## Task objective
Quote exactly, and only, the lines of the material below from the line with "Write a Blender" through the line with "COL = scene.collection".

## Stored rows
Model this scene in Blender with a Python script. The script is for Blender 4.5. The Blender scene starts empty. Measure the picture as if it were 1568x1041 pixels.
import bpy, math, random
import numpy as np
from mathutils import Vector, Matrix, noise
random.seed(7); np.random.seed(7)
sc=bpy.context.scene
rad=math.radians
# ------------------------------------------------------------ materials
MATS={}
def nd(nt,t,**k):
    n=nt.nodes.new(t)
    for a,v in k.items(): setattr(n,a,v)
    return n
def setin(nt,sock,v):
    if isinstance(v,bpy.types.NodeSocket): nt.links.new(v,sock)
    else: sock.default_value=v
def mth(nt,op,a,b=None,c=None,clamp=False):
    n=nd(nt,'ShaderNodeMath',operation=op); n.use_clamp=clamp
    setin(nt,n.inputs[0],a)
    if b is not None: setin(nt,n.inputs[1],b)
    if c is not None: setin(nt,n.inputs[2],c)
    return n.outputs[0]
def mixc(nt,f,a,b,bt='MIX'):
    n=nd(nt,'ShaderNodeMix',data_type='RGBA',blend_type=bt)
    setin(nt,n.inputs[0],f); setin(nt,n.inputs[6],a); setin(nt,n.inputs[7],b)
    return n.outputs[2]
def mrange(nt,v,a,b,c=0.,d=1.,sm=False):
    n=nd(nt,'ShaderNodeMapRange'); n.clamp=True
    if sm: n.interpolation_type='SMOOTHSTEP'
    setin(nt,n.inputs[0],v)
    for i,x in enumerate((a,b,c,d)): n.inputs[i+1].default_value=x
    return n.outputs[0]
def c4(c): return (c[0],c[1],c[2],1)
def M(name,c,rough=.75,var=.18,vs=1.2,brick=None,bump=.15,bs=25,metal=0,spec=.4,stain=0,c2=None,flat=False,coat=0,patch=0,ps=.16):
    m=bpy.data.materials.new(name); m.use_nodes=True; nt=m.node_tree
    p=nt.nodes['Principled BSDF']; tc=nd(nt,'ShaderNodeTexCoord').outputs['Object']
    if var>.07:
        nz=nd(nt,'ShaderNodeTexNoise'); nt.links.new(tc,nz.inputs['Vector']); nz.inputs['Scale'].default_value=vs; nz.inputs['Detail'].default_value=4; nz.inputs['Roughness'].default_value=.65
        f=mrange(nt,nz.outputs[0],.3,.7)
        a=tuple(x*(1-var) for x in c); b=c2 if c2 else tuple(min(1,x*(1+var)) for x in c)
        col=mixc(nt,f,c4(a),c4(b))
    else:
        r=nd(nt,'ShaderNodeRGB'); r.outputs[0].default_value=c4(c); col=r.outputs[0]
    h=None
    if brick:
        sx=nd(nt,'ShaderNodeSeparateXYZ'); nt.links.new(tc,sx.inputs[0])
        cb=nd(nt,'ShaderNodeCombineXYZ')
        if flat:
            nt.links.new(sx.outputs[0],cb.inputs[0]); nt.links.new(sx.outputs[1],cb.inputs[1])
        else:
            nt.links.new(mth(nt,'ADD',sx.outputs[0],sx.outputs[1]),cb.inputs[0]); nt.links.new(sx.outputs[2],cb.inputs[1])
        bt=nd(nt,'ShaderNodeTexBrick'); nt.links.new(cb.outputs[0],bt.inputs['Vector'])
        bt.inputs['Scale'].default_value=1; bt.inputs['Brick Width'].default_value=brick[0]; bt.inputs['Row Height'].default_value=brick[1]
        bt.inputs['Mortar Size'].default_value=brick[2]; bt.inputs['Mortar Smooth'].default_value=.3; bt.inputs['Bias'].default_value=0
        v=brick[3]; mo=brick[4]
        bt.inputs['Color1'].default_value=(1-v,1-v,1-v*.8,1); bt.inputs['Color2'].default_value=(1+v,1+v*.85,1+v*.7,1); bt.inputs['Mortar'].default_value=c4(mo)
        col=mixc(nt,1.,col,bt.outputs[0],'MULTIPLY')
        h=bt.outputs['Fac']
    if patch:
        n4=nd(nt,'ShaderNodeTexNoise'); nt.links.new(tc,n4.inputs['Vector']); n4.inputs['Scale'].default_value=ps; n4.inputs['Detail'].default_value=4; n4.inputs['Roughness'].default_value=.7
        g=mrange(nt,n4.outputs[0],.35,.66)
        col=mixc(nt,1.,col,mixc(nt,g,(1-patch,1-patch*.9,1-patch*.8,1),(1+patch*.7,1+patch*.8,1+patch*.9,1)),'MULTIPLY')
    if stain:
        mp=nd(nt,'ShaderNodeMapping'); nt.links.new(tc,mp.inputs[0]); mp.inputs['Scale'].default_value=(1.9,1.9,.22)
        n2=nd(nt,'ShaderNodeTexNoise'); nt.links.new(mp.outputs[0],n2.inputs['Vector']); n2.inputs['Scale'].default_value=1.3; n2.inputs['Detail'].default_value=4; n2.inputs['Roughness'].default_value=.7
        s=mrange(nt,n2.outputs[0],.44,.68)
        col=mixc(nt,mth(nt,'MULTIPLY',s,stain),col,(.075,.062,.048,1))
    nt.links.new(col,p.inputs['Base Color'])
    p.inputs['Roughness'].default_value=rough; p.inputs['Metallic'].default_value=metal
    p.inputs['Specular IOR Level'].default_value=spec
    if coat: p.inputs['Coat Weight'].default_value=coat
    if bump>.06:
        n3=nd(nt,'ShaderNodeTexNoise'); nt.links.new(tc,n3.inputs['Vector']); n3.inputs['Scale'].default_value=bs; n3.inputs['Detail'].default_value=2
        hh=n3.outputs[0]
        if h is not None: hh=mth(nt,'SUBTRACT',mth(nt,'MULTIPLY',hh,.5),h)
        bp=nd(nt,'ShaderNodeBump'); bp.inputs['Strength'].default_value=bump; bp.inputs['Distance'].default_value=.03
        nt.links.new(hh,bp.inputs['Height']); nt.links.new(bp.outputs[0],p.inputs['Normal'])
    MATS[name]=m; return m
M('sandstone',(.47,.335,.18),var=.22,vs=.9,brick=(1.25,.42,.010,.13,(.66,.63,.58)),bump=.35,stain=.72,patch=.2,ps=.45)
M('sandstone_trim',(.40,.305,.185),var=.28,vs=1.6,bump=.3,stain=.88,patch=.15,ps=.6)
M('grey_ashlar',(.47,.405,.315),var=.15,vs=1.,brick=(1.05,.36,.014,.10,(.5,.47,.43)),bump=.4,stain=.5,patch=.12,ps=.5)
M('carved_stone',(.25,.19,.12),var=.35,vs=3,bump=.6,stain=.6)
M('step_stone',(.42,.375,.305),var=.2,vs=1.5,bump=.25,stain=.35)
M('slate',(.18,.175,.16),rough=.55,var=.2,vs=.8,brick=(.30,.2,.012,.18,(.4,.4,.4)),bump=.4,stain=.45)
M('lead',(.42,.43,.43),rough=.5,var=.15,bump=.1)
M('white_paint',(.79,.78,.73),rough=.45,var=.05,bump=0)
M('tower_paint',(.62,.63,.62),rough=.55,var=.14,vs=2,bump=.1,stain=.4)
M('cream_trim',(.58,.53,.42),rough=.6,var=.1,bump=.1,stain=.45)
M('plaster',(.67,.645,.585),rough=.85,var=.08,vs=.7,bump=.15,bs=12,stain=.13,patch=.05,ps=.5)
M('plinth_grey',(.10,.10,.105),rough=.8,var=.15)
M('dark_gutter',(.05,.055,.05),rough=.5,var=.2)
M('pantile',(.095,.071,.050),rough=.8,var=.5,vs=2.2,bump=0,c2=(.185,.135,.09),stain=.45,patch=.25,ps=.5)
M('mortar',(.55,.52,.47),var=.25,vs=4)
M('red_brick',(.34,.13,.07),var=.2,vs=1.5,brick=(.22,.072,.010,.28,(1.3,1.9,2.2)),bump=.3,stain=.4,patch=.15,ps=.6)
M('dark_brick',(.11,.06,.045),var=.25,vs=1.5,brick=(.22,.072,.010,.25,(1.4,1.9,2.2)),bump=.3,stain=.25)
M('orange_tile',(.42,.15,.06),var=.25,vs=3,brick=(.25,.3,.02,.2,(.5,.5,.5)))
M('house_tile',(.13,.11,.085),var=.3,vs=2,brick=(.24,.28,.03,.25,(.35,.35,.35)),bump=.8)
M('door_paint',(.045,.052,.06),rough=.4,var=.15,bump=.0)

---

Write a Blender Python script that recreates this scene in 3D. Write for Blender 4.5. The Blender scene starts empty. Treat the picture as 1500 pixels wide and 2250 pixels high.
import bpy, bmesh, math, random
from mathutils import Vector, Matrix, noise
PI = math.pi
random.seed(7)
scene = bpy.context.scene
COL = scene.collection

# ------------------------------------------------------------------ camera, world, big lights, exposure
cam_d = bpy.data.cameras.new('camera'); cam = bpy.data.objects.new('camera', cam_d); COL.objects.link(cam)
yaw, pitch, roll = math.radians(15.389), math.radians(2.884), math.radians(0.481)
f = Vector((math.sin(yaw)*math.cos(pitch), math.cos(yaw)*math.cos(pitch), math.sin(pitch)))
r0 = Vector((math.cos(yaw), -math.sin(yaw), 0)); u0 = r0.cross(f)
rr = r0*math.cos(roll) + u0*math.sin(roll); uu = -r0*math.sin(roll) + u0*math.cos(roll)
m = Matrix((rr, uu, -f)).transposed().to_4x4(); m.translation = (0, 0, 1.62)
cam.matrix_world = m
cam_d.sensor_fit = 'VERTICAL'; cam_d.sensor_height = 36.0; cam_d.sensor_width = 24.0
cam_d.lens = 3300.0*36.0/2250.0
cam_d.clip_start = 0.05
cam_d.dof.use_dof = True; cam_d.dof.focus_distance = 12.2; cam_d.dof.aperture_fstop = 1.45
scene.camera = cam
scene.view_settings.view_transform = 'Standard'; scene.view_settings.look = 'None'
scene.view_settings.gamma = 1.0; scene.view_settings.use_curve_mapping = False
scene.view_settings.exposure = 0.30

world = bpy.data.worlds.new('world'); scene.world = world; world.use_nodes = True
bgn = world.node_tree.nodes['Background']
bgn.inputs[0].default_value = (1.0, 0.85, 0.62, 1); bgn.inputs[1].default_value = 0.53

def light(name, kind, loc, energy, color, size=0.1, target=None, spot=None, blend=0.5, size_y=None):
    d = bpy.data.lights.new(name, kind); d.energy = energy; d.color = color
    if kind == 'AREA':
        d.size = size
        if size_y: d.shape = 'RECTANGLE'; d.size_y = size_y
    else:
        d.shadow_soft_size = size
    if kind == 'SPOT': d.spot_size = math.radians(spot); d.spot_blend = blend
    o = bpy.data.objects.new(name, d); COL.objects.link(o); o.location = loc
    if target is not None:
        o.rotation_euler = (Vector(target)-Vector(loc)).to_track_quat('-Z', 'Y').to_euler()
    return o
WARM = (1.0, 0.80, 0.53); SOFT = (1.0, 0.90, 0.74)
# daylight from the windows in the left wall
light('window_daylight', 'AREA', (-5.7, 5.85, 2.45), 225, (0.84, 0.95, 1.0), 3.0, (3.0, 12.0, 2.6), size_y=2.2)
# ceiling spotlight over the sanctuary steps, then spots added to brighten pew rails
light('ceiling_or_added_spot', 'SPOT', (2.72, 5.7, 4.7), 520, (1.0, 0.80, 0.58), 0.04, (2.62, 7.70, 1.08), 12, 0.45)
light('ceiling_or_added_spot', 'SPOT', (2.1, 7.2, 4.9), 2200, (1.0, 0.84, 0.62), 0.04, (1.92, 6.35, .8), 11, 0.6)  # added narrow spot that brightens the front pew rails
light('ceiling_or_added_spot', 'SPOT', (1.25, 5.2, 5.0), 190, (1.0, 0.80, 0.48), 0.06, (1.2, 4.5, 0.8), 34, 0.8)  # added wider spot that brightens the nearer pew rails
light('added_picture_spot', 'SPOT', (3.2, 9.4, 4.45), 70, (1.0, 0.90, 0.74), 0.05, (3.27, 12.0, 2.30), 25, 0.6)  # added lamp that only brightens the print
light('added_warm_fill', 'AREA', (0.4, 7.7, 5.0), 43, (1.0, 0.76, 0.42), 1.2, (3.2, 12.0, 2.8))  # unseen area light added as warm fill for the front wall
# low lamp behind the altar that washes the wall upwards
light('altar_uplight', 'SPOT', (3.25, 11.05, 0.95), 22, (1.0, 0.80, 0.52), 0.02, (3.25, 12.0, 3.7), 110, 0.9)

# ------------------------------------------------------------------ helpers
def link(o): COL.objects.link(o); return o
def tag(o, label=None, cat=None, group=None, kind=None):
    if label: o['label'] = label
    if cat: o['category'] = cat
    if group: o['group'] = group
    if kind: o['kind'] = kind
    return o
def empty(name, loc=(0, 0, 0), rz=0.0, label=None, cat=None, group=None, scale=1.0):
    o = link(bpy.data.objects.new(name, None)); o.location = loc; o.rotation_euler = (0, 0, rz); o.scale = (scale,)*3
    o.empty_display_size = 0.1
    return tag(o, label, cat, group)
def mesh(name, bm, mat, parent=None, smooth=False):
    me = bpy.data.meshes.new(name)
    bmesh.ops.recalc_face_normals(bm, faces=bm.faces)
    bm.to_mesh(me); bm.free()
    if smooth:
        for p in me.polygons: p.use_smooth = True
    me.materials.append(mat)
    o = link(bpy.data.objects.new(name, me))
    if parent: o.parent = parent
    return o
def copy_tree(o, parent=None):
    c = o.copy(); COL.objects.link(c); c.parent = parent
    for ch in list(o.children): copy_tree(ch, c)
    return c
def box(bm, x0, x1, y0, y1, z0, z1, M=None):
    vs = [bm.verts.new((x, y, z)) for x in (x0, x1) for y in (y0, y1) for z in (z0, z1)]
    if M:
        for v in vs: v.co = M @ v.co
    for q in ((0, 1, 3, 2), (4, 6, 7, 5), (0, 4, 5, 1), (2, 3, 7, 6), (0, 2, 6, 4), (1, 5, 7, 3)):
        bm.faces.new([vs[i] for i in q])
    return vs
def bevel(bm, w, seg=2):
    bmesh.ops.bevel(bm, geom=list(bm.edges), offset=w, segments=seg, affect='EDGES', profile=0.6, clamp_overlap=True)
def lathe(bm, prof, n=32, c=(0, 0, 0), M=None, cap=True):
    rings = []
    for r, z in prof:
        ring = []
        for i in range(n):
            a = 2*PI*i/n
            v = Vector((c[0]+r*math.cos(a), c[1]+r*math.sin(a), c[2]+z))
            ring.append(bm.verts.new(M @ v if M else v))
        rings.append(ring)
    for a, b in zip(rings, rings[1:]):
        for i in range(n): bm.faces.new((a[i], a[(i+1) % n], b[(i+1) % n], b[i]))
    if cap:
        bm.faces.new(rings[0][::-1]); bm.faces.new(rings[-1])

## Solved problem
Write a Blender Python script that recreates this scene in 3D. Write for Blender 4.5. The Blender scene starts empty. Treat the picture as 1500 pixels wide and 2250 pixels high.
import bpy, bmesh, math, random
from mathutils import Vector, Matrix, noise
PI = math.pi
random.seed(7)
scene = bpy.context.scene
COL = scene.collection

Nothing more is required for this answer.